Triage Investing Blog reader Mark writes,

Brad, I’m curious to hear your thoughts on how macro events (the mess in Europe) affect your investment outlook and behaviour? Mauldin’s recent article (Business Insider) prompted this for me. Thanks.

For those of you who first don’t know John Mauldin he publishes a weekly email, titled Thoughts From The Frontline, and is author of Bull’s Eye Investing: Targeting Real Returns in a Smoke and Mirrors Market.

John’s been writing a series of articles related to the Euro Zone Debt Crisis that investors have heard news and discussion on, but not really taken note of the potential impact it may or may not have on your portfolio.

…Europe’s leaders are committed to keeping both the euro and the eurozone as it is. But for it to do so, everything must change…This is no easy task, as no one wants a change that will impact them negatively; and there is no change that will allow things to stay the same that does not impact all severely…

John is extremely accurate in that above statement from his column, Staring Into The Abyss. The proof is actually not something that needs to be measured, but instead can be observed.

Humanity either embraces or fears change depending on how it suits our purpose.

The political leaders of Europe, and its citizens, are resisting a change that is both necessary and essential. It is the same issue that we will face in North America, and have been, over the past four years.

Financial debt is a very serious issue and one that in my opinion hasn’t taken the precedence it deserves. The amount of debt owed individually and collectively by many nations will significantly affect their economies. We can see this impact still on the US economy now four years after the credit crisis began.

In Canada we’re not immune either; we have record high debt levels for individuals, a frothy real estate market and extremely low interest rates that encourage more poor financial decisions.

I think the Europe problem, just as any of the other debt stories, is a serious macro event to pay attention to as an investor.

If you’re a diversified long-term investor you have the benefit of time to remain invested in companies, mutual funds or ETF’s with greater exposure to Europe. If you’re a diversified short-term investor (say near retirement) you have no business being invested in risky investments or in guessing where the market will move.

I’m generally a balanced investor keeping my exposure to any one company, sector or country appropriate. Now is the time, for a disciplined long-term investor, to remain mindful of diversification and to not overweight equity or fixed income exposure to one area or another in an attempt to adjust for risk. You may overweight in bonds and miss out on a rally in equities or overweight equities and get burned as losses mount.

For my portfolio, with a 20-30 year investing horizon, I take the same approach I always do. I don’t invest in things I perceive to have too much risk and I focus on capital preservation. I’m maintaining my exposure to Europe through broad market ETF’s and certain companies with European operations, but I am not taking positions in say individual European banks (are you CRAZY!?) because they’re perceived as undervalued.
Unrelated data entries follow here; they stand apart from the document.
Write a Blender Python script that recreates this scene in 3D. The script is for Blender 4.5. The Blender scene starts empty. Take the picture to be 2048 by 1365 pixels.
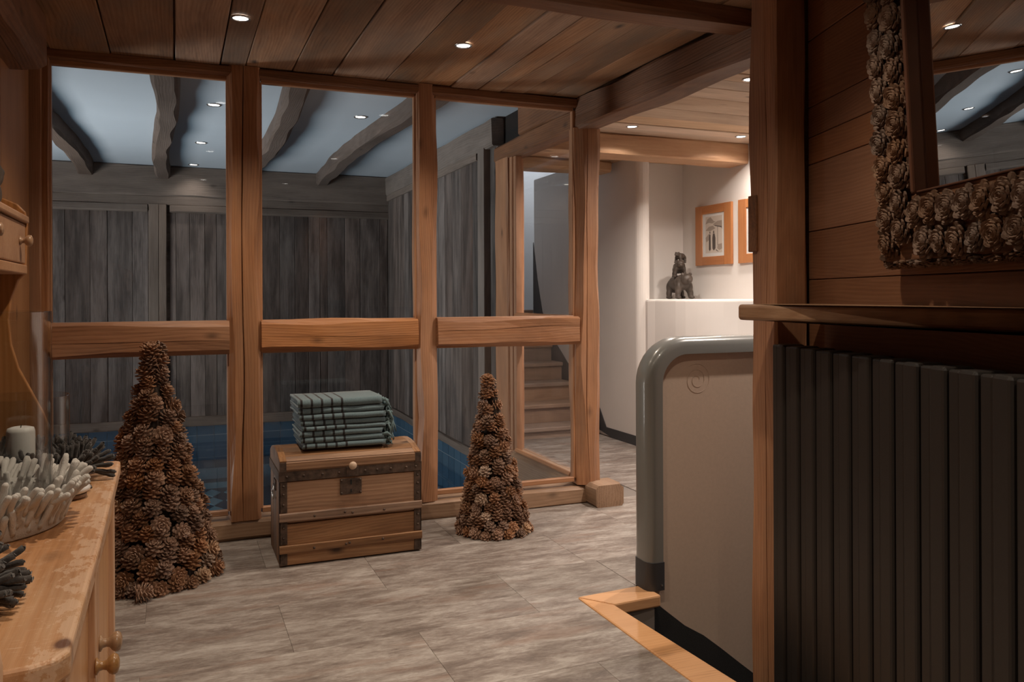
import bpy, bmesh, math, random
from mathutils import Vector, Matrix, noise as mnoise
from math import sin, cos, pi, radians, sqrt

# ------------------------------------------------------------------ camera, world, exposure
scn = bpy.context.scene
COL = scn.collection
scn.view_settings.view_transform = 'Standard'
scn.view_settings.look = 'None'
scn.view_settings.gamma = 1.0
scn.view_settings.use_curve_mapping = False
scn.view_settings.exposure = 0.0

YAW, ROLL, FPX = radians(22.182), radians(0.2364), 1648.24
fw = Vector((sin(YAW), cos(YAW), 0)); r0 = Vector((cos(YAW), -sin(YAW), 0)); d0 = Vector((0, 0, -1))
rt = r0 * cos(ROLL) + d0 * sin(ROLL); dn = -r0 * sin(ROLL) + d0 * cos(ROLL)
cd = bpy.data.cameras.new('camera'); cam = bpy.data.objects.new('camera', cd); COL.objects.link(cam)
cd.sensor_width = 36.0; cd.lens = 36.0 * FPX / 2048; cd.shift_y = -(682.5 - 593.13) / 2048
cd.clip_start = 0.05
M = Matrix((rt, -dn, -fw)).transposed().to_4x4(); M.translation = Vector((0, 0, 1.3))
cam.matrix_world = M
scn.camera = cam

w = bpy.data.worlds.new('world'); scn.world = w; w.use_nodes = True
w.node_tree.nodes['Background'].inputs[0].default_value = (0.9, 0.93, 1.0, 1)
w.node_tree.nodes['Background'].inputs[1].default_value = 0.03

WARM = (1.0, 0.84, 0.66); HALLC = (1.0, 0.88, 0.78); COOL = (1.0, 0.955, 0.90)
P_MAIN, P_HALL, P_POOL, P_UP, P_STAIR = 54, 120, 7, 165, 22

def area_light(name, loc, target, size, energy, col):
    l = bpy.data.lights.new(name, 'AREA'); l.shape = 'RECTANGLE'; l.size, l.size_y = size
    l.energy = energy; l.color = col
    o = bpy.data.objects.new(name, l); COL.objects.link(o); o.location = loc
    o.rotation_euler = (Vector(target) - Vector(loc)).to_track_quat('-Z', 'Y').to_euler()
    return o
# cool uplight washing the pool ceiling from the left, and daylight down the upper stair
area_light('pool_uplight', (-3.8, 7.3, 0.25), (1.9, 7.4, 2.9), (1.0, 3.4), P_UP, COOL).data.spread = radians(105)
area_light('stair_daylight', (4.4, 9.2, 3.6), (3.3, 9.6, 1.2), (0.9, 0.9), P_STAIR, (0.75, 0.86, 1.0))

# ------------------------------------------------------------------ node helpers / materials
def newmat(name):
    m = bpy.data.materials.new(name); m.use_nodes = True
    nt = m.node_tree; nt.nodes.clear()
    out = nt.nodes.new('ShaderNodeOutputMaterial'); b = nt.nodes.new('ShaderNodeBsdfPrincipled')
    nt.links.new(b.outputs[0], out.inputs[0])
    return m, nt, b
def N(nt, t, **kw):
    n = nt.nodes.new(t)
    for k, v in kw.items(): setattr(n, k, v)
    return n
def ramp(nt, stops):
    r = nt.nodes.new('ShaderNodeValToRGB'); e = r.color_ramp.elements
    e[0].position, e[0].color = stops[0][0], (*stops[0][1], 1)
    e[1].position, e[1].color = stops[-1][0], (*stops[-1][1], 1)
    for p, c in stops[1:-1]:
        x = e.new(p); x.color = (*c, 1)
    return r
def math_n(nt, op, a, b=None, clamp=False):
    n = nt.nodes.new('ShaderNodeMath'); n.operation = op; n.use_clamp = clamp
    for i, v in enumerate((a, b)):
        if v is None: continue
        if isinstance(v, (int, float)): n.inputs[i].default_value = v
        else: nt.links.new(v, n.inputs[i])
    return n.outputs[0]
def coords(nt, offset=True):
    tc = N(nt, 'ShaderNodeTexCoord'); src = tc.outputs['Object']
    oi = N(nt, 'ShaderNodeObjectInfo')
    if offset:
        mu = N(nt, 'ShaderNodeVectorMath', operation='MULTIPLY_ADD')
        cx = N(nt, 'ShaderNodeCombineXYZ')
        for i in range(3): nt.links.new(oi.outputs['Random'], cx.inputs[i])
        nt.links.new(cx.outputs[0], mu.inputs[0]); mu.inputs[1].default_value = (31.7, 17.3, 23.9)
        nt.links.new(src, mu.inputs[2]); src = mu.outputs[0]
    return src, oi.outputs['Random']
def mapped(nt, vec, sc):
    mp = N(nt, 'ShaderNodeMapping'); mp.inputs['Scale'].default_value = sc
    nt.links.new(vec, mp.inputs['Vector']); return mp.outputs[0]
def noise_t(nt, vec, scale, detail=4, rough=.55, dist=0):
    n = N(nt, 'ShaderNodeTexNoise'); nt.links.new(vec, n.inputs['Vector'])
    n.inputs['Scale'].default_value = scale; n.inputs['Detail'].default_value = detail
    n.inputs['Roughness'].default_value = rough; n.inputs['Distortion'].default_value = dist
    return n.outputs['Fac']
def bump(nt, b, h, strength, dist=.01):
    n = N(nt, 'ShaderNodeBump'); n.inputs['Strength'].default_value = strength; n.inputs['Distance'].default_value = dist
    nt.links.new(h, n.inputs['Height']); nt.links.new(n.outputs[0], b.inputs['Normal'])

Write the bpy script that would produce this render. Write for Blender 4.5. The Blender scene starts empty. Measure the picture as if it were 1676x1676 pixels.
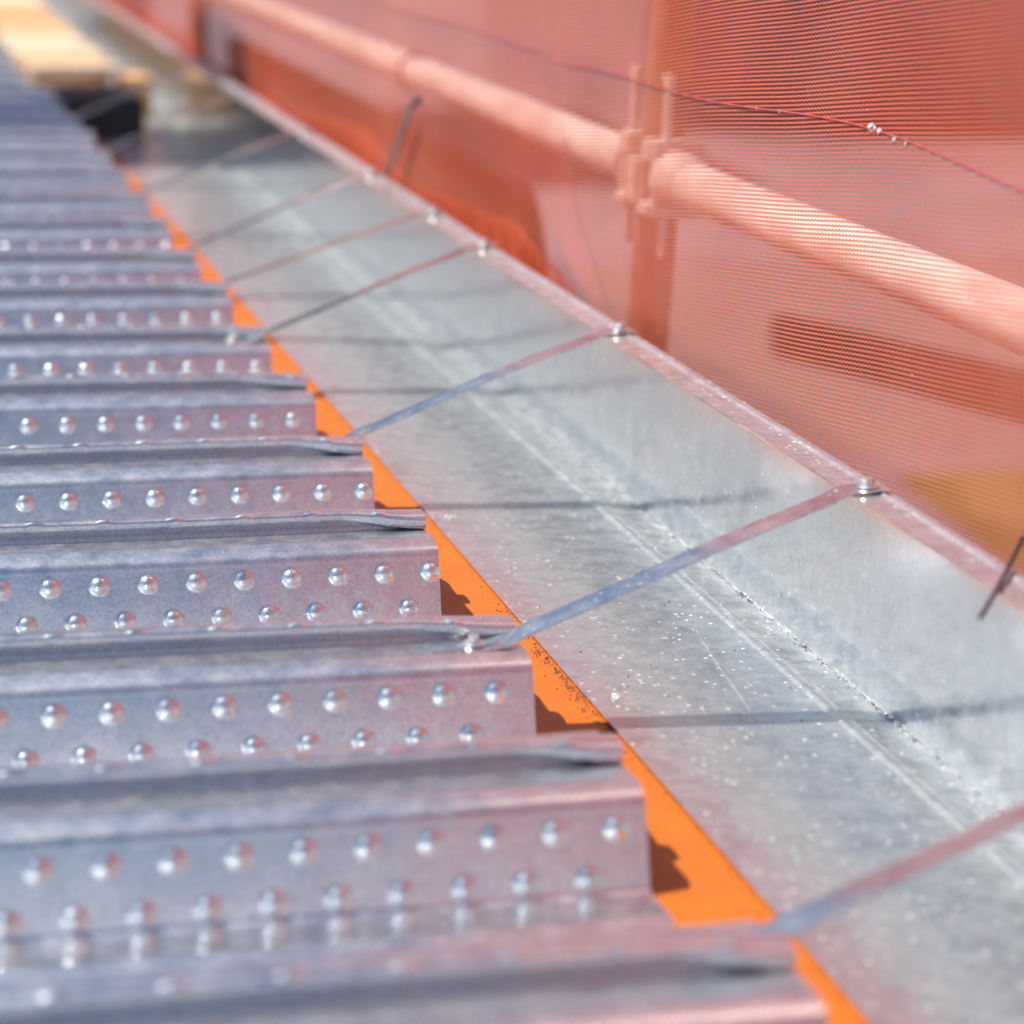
import bpy, bmesh, math, random
from mathutils import Vector, Matrix, noise as mnoise

random.seed(7)
scene = bpy.context.scene
R = math.radians

# ------------------------------------------------------------------ camera
cd = bpy.data.cameras.new("camera")
cam = bpy.data.objects.new("camera", cd)
scene.collection.objects.link(cam)
right = Vector((0.9656143, -0.25808709, 0.03130633))
up = Vector((0.03781056, 0.25855253, 0.96525694))
fwd = Vector((0.25721468, 0.93088219, -0.25942043))
CAM = Vector((-0.50268, 0.0, 0.59))
m = Matrix.Identity(4)
for i in range(3):
    m[i][0], m[i][1], m[i][2], m[i][3] = right[i], up[i], -fwd[i], CAM[i]
cam.matrix_world = m
cd.sensor_width = 36
cd.lens = 4000 / 1676 * 36
cd.clip_start = 0.05
cd.clip_end = 2000
cd.dof.use_dof = True
cd.dof.focus_distance = 1.93
cd.dof.aperture_fstop = 4.0
scene.camera = cam

# ------------------------------------------------------------------ sky, sun
SUN_EL, SUN_AZ = R(61.2), R(-65.3)
world = bpy.data.worlds.new("World")
scene.world = world
world.use_nodes = True
wn = world.node_tree
wn.nodes.clear()
sky = wn.nodes.new("ShaderNodeTexSky")
sky.sky_type = 'NISHITA'
sky.sun_disc = False
sky.sun_elevation = SUN_EL
sky.sun_rotation = SUN_AZ
sky.air_density = 1.2
sky.dust_density = 0.6
sky.ozone_density = 1.5
bg = wn.nodes.new("ShaderNodeBackground")
bg.inputs['Strength'].default_value = 0.070
wo = wn.nodes.new("ShaderNodeOutputWorld")
wn.links.new(sky.outputs[0], bg.inputs['Color'])
wn.links.new(bg.outputs[0], wo.inputs['Surface'])
sd = bpy.data.lights.new("sun", 'SUN')
sd.energy = 5.0
sd.angle = R(0.5)
sd.color = (1.0, 0.94, 0.86)
sun = bpy.data.objects.new("sun", sd)
scene.collection.objects.link(sun)
tosun = Vector((math.sin(SUN_AZ) * math.cos(SUN_EL), math.cos(SUN_AZ) * math.cos(SUN_EL), math.sin(SUN_EL)))
sun.rotation_euler = tosun.to_track_quat('Z', 'Y').to_euler()
sun.location = (-4, 2, 8)

scene.view_settings.view_transform = 'Standard'
scene.view_settings.look = 'None'
scene.view_settings.gamma = 1.0
scene.view_settings.exposure = 0.48
cy = scene.cycles
cy.use_denoising = True
cy.max_bounces = 10
cy.glossy_bounces = 6
cy.transparent_max_bounces = 24
cy.blur_glossy = 5.0
cy.caustics_reflective = True
cy.sample_clamp_indirect = 0.0

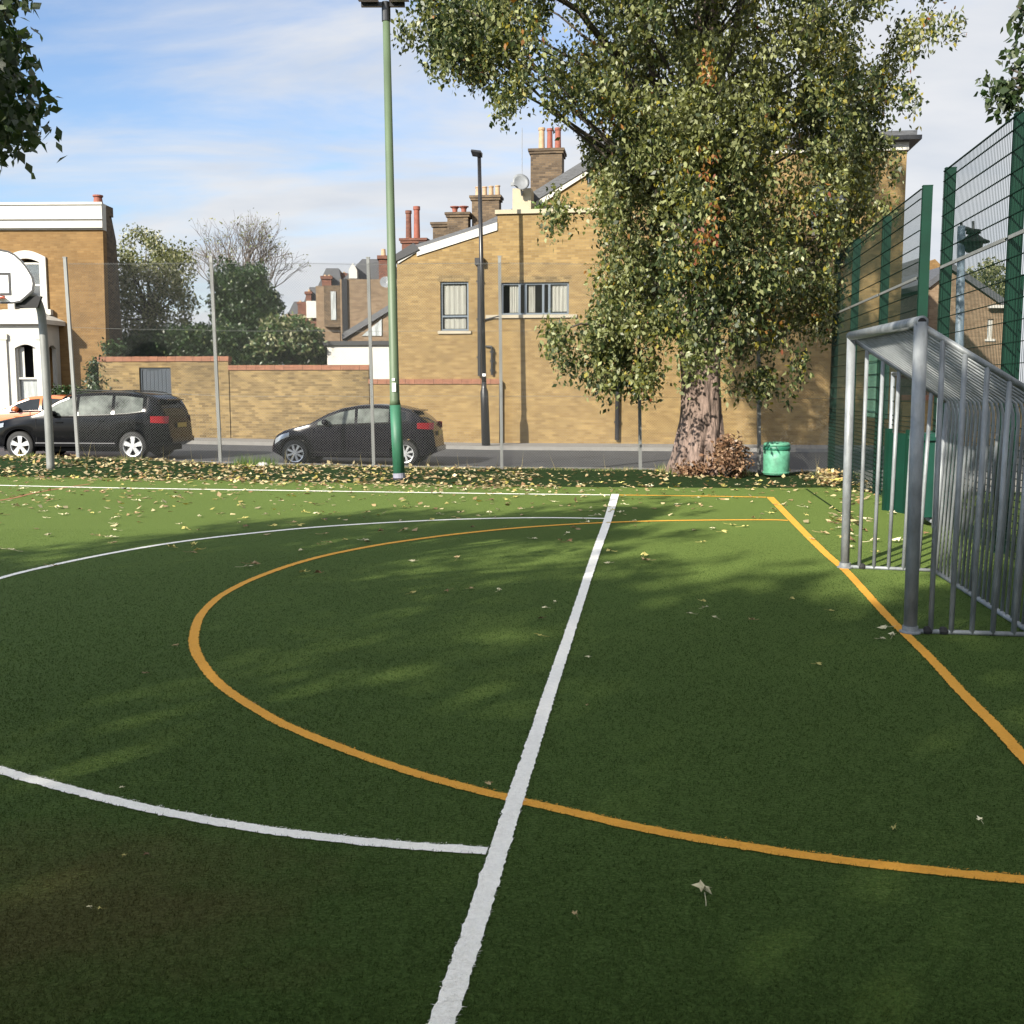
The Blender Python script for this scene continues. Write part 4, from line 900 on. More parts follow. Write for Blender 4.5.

There will be a time to invest in European stocks. It will be short, uncertain and likely very volatile. I don’t assume I can time the market to know the exact time so I still maintain some exposure and buy when my investing approach (portfolio allocation) says to.

What I’m not foolish enough to do is expose my capital to unnecessary risks in Europe when the leaders themselves can’t be proactive in dealing with the crisis.

Always be proactive versus reactive to any bad situation.